SCIENCE

is often described as a SOCIAL ACTIVITY governed by a shared, standardized pattern of thinking:

DATA / FACTS -> HYPOTHESIS -> EXPERIMENT -> LAWS -> THEORY

To eliminate or drastically reduce error, the process loops back on itself and must be tempered by two other processes: VERIFICATION through REPLICATION and PEER REVIEW (examination / critiques of data, methods and inferences by other specialists / experts)

PSEUDO-SCIENCE

is often the activity of an isolated individual (often with followers) who sees himself as the possesser of truths that no-one else recognizes. Pseudo-science is a parody of the scientific process. The pseudoscientist's ideas are the result of an undisciplined mixture of facts, factoids, misinterpretations, untested conjectures and speculations.

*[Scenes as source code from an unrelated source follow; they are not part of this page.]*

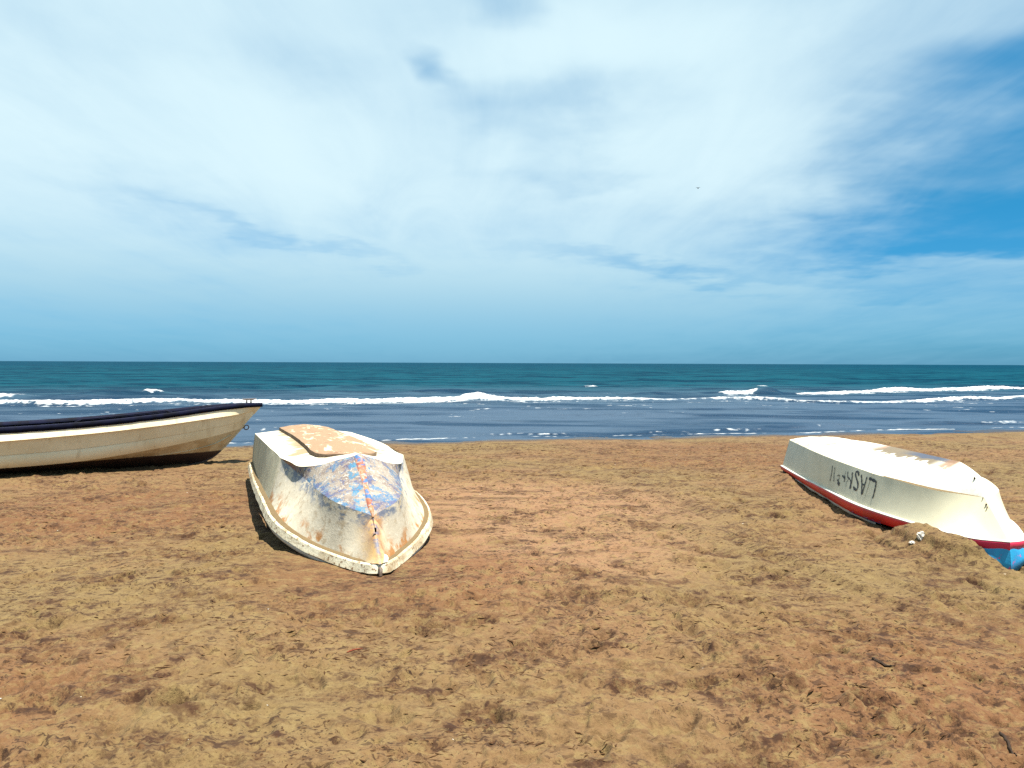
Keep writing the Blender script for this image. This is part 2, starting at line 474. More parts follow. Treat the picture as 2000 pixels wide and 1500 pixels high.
c = n.mix(n.m('MULTIPLY', n.ss(k1, 0.575, 0.625), n.m('MULTIPLY_ADD', tread, 0.68, 0.16)), c, (0.046, 0.020, 0.008))  # crisp dark strokes: small shadows of the sand painted into its colour
c = n.mix(n.m('MULTIPLY', n.ss(k2, 0.60, 0.66), n.m('MULTIPLY_ADD', tread, 0.66, 0.14)), c, (0.026, 0.011, 0.005))  # finer strokes of the same painted shadow
c = n.mix(n.m('MULTIPLY', n.ss(k1, 0.42, 0.36), 0.35), c, (0.255, 0.185, 0.080))
specks = n.ss(n.voro(n.mapv(pos, (1, 1.3, 1)), 17.0), 0.16, 0.08)
specks = n.m('MULTIPLY', specks, n.ss(n.noise(n.mapv(pos, (1, 1, 0)), 1.9, 3), 0.46, 0.60))
c = n.mix(n.m('MULTIPLY', specks, 0.55), c, (0.030, 0.013, 0.006))
shoreS = n.m('ADD', n.m('MULTIPLY_ADD', px_, -SKEW, py_), n.m('MULTIPLY', n.noise(n.mapv(pos, (0.5, 0.5, 0)), 1.0, 4), 0.9))
wet = n.ss(shoreS, 21.2, 22.4)
c = n.mix(n.m('MULTIPLY', wet, 0.85), c, (0.040, 0.026, 0.022))
hb = n.m('ADD', n.m('MULTIPLY', n.noise(n.mapv(pos, (1, 1, 1)), 45.0, 3, 0.7), 1.0), n.m('MULTIPLY', grain, 0.18))
nb = n.bump(hb, 0.75, 0.012)
n.pbr(c, n.m('SUBTRACT', 0.95, n.m('MULTIPLY', wet, 0.68)), nb, 0.25, 0.57)

beach = mesh_np('beach', BP.reshape(-1, 3), grid_faces(BP.shape[0], BP.shape[1]), m_sand)
tag(beach, kind='structure')

# ------------------------------------------------------------------ sea
LINE_A = np.array([(-0.95, 36.5), (-0.65, 39.2), (-0.585, 38.4), (-0.487, 39.6), (-0.422, 41.8), (-0.325, 41.1), (-0.195, 42.0), (-0.097, 43.4), (-0.045, 46.2), (0.033, 44.4), (0.098, 45.9), (0.195, 45.0), (0.26, 45.9), (0.325, 45.5), (0.39, 44.5), (0.455, 46.0), (0.52, 46.9), (0.585, 49.2), (0.65, 51.8), (0.95, 60)])
LINE_C = np.array([(-0.2, 45), (0.013, 47.5), (0.085, 50.7), (0.195, 53.6), (0.286, 55.0), (0.351, 55.4), (0.422, 56.7), (0.468, 59.0), (0.52, 61.5), (0.585, 65.5), (0.65, 68.8), (0.95, 80)])
def build_sea():
    inv = np.concatenate([np.linspace(1 / 18.0, 1 / 36.0, 150)[:-1], np.linspace(1 / 36.0, 1 / 75.0, 240)[:-1], np.linspace(1 / 75.0, 1 / 1500.0, 170)])
    yn = np.concatenate([1 / inv, np.geomspace(1700, 45000, 14)])
    an = np.concatenate([[-6, -2.2, -1.3, -1.0, -0.85], np.linspace(-0.74, 0.74, 800), [0.85, 1.0, 1.3, 2.2, 6]])
    A = np.repeat(an[None], len(yn), 0)
    X = A * yn[:, None]; Y = np.repeat(yn[:, None], len(an), 1)
    s = Y - SKEW * X
    cell = np.maximum(np.gradient(yn)[:, None] * 0.45, yn[:, None] * 1.48 / 800)
    H = np.zeros_like(X)
    deep = sstep(s, 24, 60)
    for lx, ly, amp, sd in ((26, 9, 0.16, 1), (13, 4.6, 0.13, 2), (6.5, 2.3, 0.085, 3), (3.0, 1.1, 0.045, 4), (1.4, 0.55, 0.022, 5), (0.7, 0.3, 0.010, 6)):
        vis = 1 - sstep(cell / ly, 0.3, 0.9)
        q = X * SKEW
        n1 = pn(X / lx + sd * 7, (Y - q) / ly, sd + 80)
        crest = 1 - 2 * np.abs(n1)
        H += amp * vis * (0.6 * n1 + 0.4 * crest) * (0.20 + 0.80 * deep)
    foam = np.zeros_like(X)
    def breaker(line, hgt, wid, cov, sd, trail):
        nonlocal H, foam
        yl = np.interp(A, line[:, 0], line[:, 1]) + 0.5 * pn(X * 0.25, Y * 0.02, sd) + 0.22 * pn(X * 0.9, Y * 0.05, sd + 1)
        dd = Y - yl
        cv = np.interp(A, cov[:, 0], cov[:, 1]) + 0.22 * pn(X * 0.35, Y * 0.1, sd + 2)
        hh = hgt * (0.7 + 0.5 * pn(X * 0.3, 0 * Y + 3.3, sd + 3))
        ridge = np.where(dd < 0, np.exp(-(dd / (wid * 0.45)) ** 2), np.exp(-(dd / (wid * 1.6)) ** 2))
        H += hh * ridge
        rag = 0.5 * pn(X * 0.8, Y * 1.1, sd + 4) + 0.6 * pn(X * 2.6, Y * 2.2, sd + 5) + 0.6 * pn(X * 7, Y * 5, sd + 6)
        band = np.exp(-(np.maximum(dd, 0) / (trail * 0.55)) ** 2) * (dd >= 0) + np.exp(-(dd / (wid * 0.75)) ** 2) * (dd < 0)
        front = 0.55 * np.exp(-((dd + wid * 1.5) / (wid * 0.9)) ** 2)
        foam = np.maximum(foam, band * 1.25 * cv + rag * 0.5 * (band > 0.05) * cv - 0.10)
        foam = np.maximum(foam, front * cv + rag * 0.75 * front - 0.08)
    covA = np.array([(-0.95, 0.8), (-0.65, 0.75), (-0.5, 0.8), (-0.42, 0.75), (-0.3, 0.9), (-0.1, 1.15), (0.0, 1.05), (0.08, 0.75), (0.2, 0.62), (0.3, 0.62), (0.45, 0.55), (0.55, 0.72), (0.65, 0.8), (0.95, 0.7)])
    covC = np.array([(-0.2, -0.6), (0.02, -0.2), (0.07, 0.35), (0.11, 0.25), (0.15, 0.3), (0.22, 0.05), (0.26, 0.1), (0.275, 0.95), (0.305, 0.95), (0.318, 0.1), (0.355, 0.1), (0.37, 0.9), (0.45, 0.95), (0.6, 1.0), (0.95, 0.8)])
    breaker(LINE_A, 0.20, 0.9, covA, 201, 1.05)
    breaker(LINE_C, 0.26, 1.1, covC, 221, 1.6)
    # single small crests
    for a0, y0, la, hg, fo in ((-0.457, 49.7, 0.5, 0.16, 0.8), (-0.500, 49.0, 2.2, 0.24, 0.0), (-0.645, 45.2, 1.3, 0.18, 0.85), (0.325, 54.6, 0.9, 0.30, 0.0), (-0.2, 62, 5, 0.25, 0.0), (-0.085, 55, 3, 0.2, 0.0), (0.318, 68.7, 0.7, 0.25, 0.5), (-0.30, 64, 6, 0.22, 0.0), (0.10, 70, 0.8, 0.2, 0.6)):
        u = (X - a0 * y0) / la; v = Y - y0 - SKEW * (X - a0 * y0)
        e = np.exp(-u ** 4)
        H += hg * e * np.where(v < 0, np.exp(-(v / 0.5) ** 2), np.exp(-(v / 1.6) ** 2))
        if fo: foam = np.maximum(foam, fo * e * np.exp(-((v - 0.3) / 1.0) ** 2) + 0.3 * e * pn(X * 2, Y * 2, 300))
    # low wavelets running up the sand
    for a0, y0, la, hg, fo in ((0.381, 27.4, 2.2, 0.10, 0.25), (0.54, 29.3, 1.2, 0.09, 0.2), (0.20, 24.8, 1.0, 0.07, 0.35), (0.286, 25.6, 1.2, 0.07, 0.4), (-0.143, 22.9, 1.4, 0.05, 0.2), (0.02, 23.6, 1.6, 0.05, 0.4), (0.62, 29.6, 1.3, 0.08, 0.5),
                              (-0.195, 26.5, 2.2, 0.05, 0), (0.293, 37.7, 4, 0.06, 0), (-0.05, 29.0, 2.5, 0.045, 0), (0.12, 33, 3, 0.06, 0), (0.45, 36, 3, 0.06, 0), (-0.33, 25, 1.6, 0.05, 0.3)):
        u = (X - a0 * y0) / la; v = Y - y0 - SKEW * (X - a0 * y0) + 0.2 * pn(X * 0.8, Y * 0.8, 310)
        e = np.exp(-u ** 4)
        H += hg * e * np.where(v < 0, np.exp(-(v / 0.22) ** 2), np.exp(-(v / 0.9) ** 2))
        if fo: foam = np.maximum(foam, fo * e * np.exp(-((v + 0.1) / 0.3) ** 2) + 0.35 * e * np.exp(-(v / 0.6) ** 2) * pn(X * 4, Y * 4, 311))
    # lace of foam at the very edge
    edge = s - 22.75 - 0.35 * pn(X * 0.35, Y * 0.02, 320) - 0.12 * pn(X * 1.2, Y * 0.1, 321)
    foam = np.maximum(foam, (0.46 + 0.6 * pn(X * 0.5, Y * 0.1, 322) + 0.3 * pn(X * 5, Y * 5, 323)) * np.exp(-(edge / 0.16) ** 2))
    H += 0.02 * np.exp(-(edge / 0.4) ** 2)
    # thin left-over lace between the breakers and the sand
    lace = sstep(0.5 * pn(X * 0.25, Y * 0.5, 330) + 0.5 * pn(X * 1.1, Y * 2.0, 331) + 0.4 * pn(X * 3, Y * 5, 332), 0.34, 0.7)
    foam = np.maximum(foam, 0.55 * lace * sstep(s, 26, 32) * (1 - sstep(Y - np.interp(A, LINE_A[:, 0], LINE_A[:, 1]), -2, 0)))
    Z = SEA_Z + H
    return np.stack([X, Y, Z], -1), np.clip(foam, 0, 1.4), s
SP, FOAM, SS = build_sea()

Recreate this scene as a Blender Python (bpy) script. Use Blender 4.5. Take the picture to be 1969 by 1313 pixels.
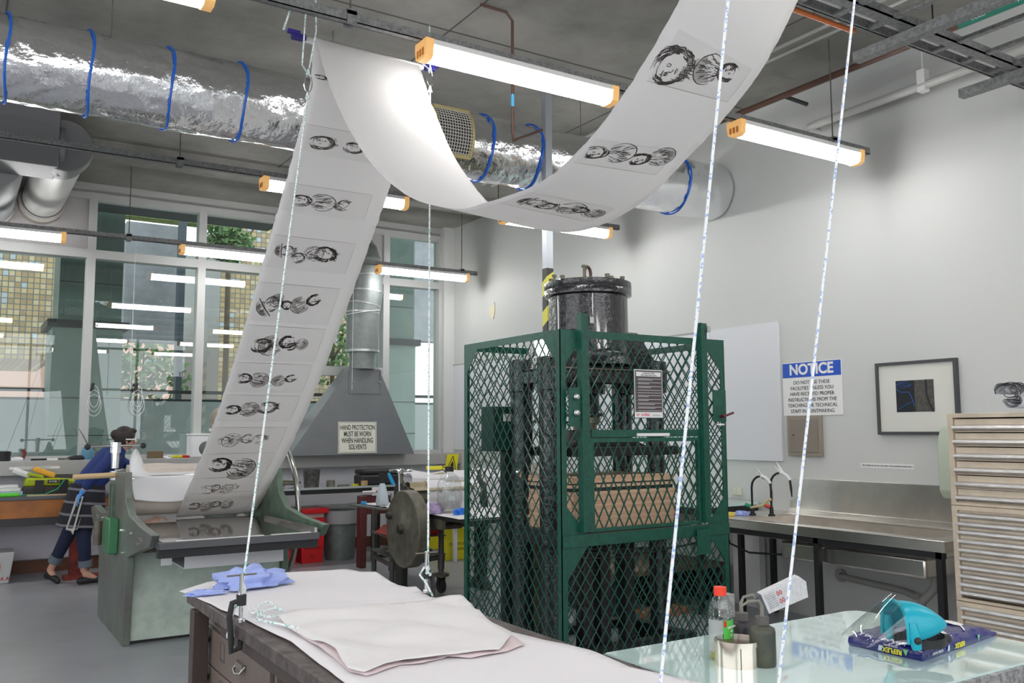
import bpy, bmesh, math, random
from mathutils import Vector, Matrix, noise
random.seed(7)
C = bpy.context.scene.collection
for o in list(bpy.data.objects): bpy.data.objects.remove(o)
# ---------------------------------------------------------------- camera
F, H, CX, CY = 1711.0, 1.5, 984.5, 656.5
_x = Vector((3700-CX, 815-CY, F)).normalized()
_y = Vector((-104-CX, 832-CY, F)); _y = (_y - _x*_y.dot(_x)).normalized()
_z = _x.cross(_y)
R = Matrix((_x, _y, _z))
cam_d = bpy.data.cameras.new('camera'); cam = bpy.data.objects.new('camera', cam_d); C.objects.link(cam)
cam_d.sensor_width = 36; cam_d.lens = 36*F/1969; cam_d.clip_start = 0.05; cam_d.clip_end = 300
right, up, back = R @ Vector((1,0,0)), R @ Vector((0,-1,0)), R @ Vector((0,0,-1))
cam.matrix_world = Matrix(((right.x,up.x,back.x,0),(right.y,up.y,back.y,0),(right.z,up.z,back.z,H),(0,0,0,1)))
bpy.context.scene.camera = cam
# ---------------------------------------------------------------- sky and exposure
wd = bpy.data.worlds.new('world'); bpy.context.scene.world = wd; wd.use_nodes = True
bgn = wd.node_tree.nodes['Background']; bgn.inputs[0].default_value = (0.93,0.965,1.0,1); bgn.inputs[1].default_value = 1.9
vs = bpy.context.scene.view_settings
vs.view_transform = 'Standard'; vs.look = 'None'; vs.gamma = 1; vs.exposure = 0.43; vs.use_curve_mapping = False
LAMP = 23.0
def W(px, py, ax, v):                       # the point of the plane (axis = v) seen at a pixel of the photograph
    r = R @ Vector((px-CX, py-CY, F)); o = (0,0,H)
    t = (v-o[ax])/r[ax]; return Vector((r.x*t, r.y*t, H+r.z*t))
def PJ(p):
    c = R.transposed() @ (Vector(p)-Vector((0,0,H))); return (CX+F*c.x/c.z, CY+F*c.y/c.z)
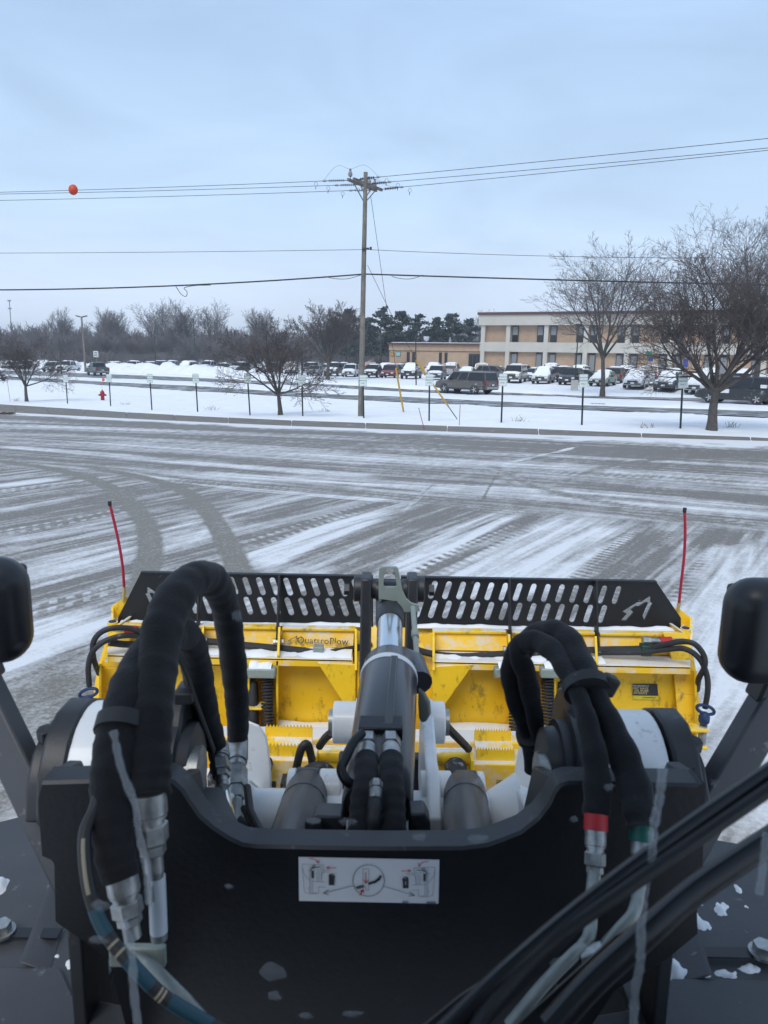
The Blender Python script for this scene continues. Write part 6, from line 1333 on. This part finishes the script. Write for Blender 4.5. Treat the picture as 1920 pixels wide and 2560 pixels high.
# ================================================================== SIGNS, POSTS, HYDRANT
# plate in local coords facing -Y
def rrect(w_, h_, r_, n=5):
    out = []
    for cx_, cz_, a0_ in ((w_ / 2 - r_, h_ / 2 - r_, 0), (-w_ / 2 + r_, h_ / 2 - r_, 90), (-w_ / 2 + r_, -h_ / 2 + r_, 180), (w_ / 2 - r_, -h_ / 2 + r_, 270)):
        out += [(cx_ + r_ * math.cos(R(a0_ + 90 * i / n)), cz_ + r_ * math.sin(R(a0_ + 90 * i / n))) for i in range(n + 1)]
    return out
Z0 = Vector((0, 0, 0))
sg_plate = plate2d([rrect(.305, .457, .04)], (0, 0, 0), (1, 0, 0), (0, 0, 1), .006, 'sign_plate', m_signw, Z0)
sg_border = plate2d([rrect(.285, .437, .035), rrect(.272, .424, .03)[::-1]], (0, -.0045, 0), (1, 0, 0), (0, 0, 1), .001, 'sign_border', m_signg, Z0)
sg_text = []
for tx, zz in (('PHYSICIAN', .105), ('PARKING', .0), ('ONLY', -.105)):
    me = text_mesh(tx, .074 if tx != 'PHYSICIAN' else .058, m_signg, 'lettering'); me.transform(Matrix.Translation((0, -.0048, zz)) @ Matrix.Rotation(R(90), 4, 'X')); sg_text.append(me)
post_mb = MB()
sg_post = mesh_of(MB().prism([(-.03, .006, 0), (-.03, .03, 0), (-.018, .034, 0), (.018, .034, 0), (.03, .03, 0), (.03, .006, 0)], (0, 0, 1)), m_post, 'post')
sg_bolt = mesh_of(MB().cyl((0, -.003, 0), (0, -.012, 0), .009, n=6), m_zinc, 'bolt')
SGN = [(51, 808, 58, 868, 'parking sign leaning before the left verge tree'), (141, 810, 146, 875, 'parking sign between the left tree and the red hydrant'), (235, 808, 239, 880, 'parking sign just right of the red hydrant'), (323, 808, 328, 886, 'parking sign below the three tall far trees, first clear of the hydrant'), (422, 807, 427, 892, 'parking sign midway between hydrant and small verge tree'), (534, 806, 540, 897, 'parking sign nearest to the small verge tree on its left'), (652, 810, 654, 901, 'parking sign right of the small verge tree with teal post behind'), (784, 810, 786, 905, 'parking sign standing against the foot of the wooden utility pole'), (928, 808, 927, 910, 'parking sign left of the taupe suv and the guy guard'), (1087, 807, 1083, 915, 'parking sign at the tail of the taupe suv'), (1261, 808, 1257, 922, 'parking sign left of the tall clean trunk and lamp foot'), (1476, 808, 1470, 930, 'largest and rightmost parking sign beside the dense tree')]
wd_ = (walk_y(6) - walk_y(-6)) / 12; srz = math.atan(wd_) * .35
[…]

How to think like a PSEUDOSCIENTIST:

1. Treat unjustified assumptions and interpretations--and other opinions--as being equal to established facts.

2. Use as few facts as possible--or even non-facts--to create wide-ranging speculative 'stories' that 'explain' the world's 'mysteries.'

3. Treat myths and ancient documents as literal or near-literal descriptions of actual events and then count their details as factual evidence--even if those events violate known scientific principles and mechanisms.

4. Out of the myth's details, create a 'hypothesis' to explain the myth and then--in a display of circular reasoning--use the myth's details as evidence to 'prove' the 'hypothesis' that was stimulated by the myth in the first place.

5. Loosely define--or don't define--what counts as evidence that could prove / disprove claims -and once something is treated as supporting evidence treat it forever as evidence--even if it lacks credibility.

6. Word a so-called 'hypothesis' so vaguely that it would never be possible to disprove or falsify it.

7. Seek out evidence that in any way appears to supports your claims and story but ignore or misrepresent evidence that disproves them--or even questions them.

8. Instead of revising claims when faced with strong contrary evidence, try to ignore it, distract from it, explain it away, discount it--or suppress it if possible

9. Treat speculative stories and conjectures as complete explanations that only need more similar examples to further support their truth.

10. Create stories that claim to show how events could cause the results claimed even if they are not consistent with established principles or mechanisms.

11. When scientific knowledge is referred to, summarize it in a way that accidentally or intentionally oversimplifies and distorts what the scientist(s) actually said and intended.

12. While reading and interpreting scientific statements make sure to pay little or not attention to the scientific data and methods that stimulated and justified those statements in the first place

13. Whenever possible, piggyback unjustified speculative claims onto established scientific knowledge to increase the apparent credibility of your speculations.

14. Resurrect theories that science has earlier rejected as outmoded but give little or no attention to why science came to consider them outmoded.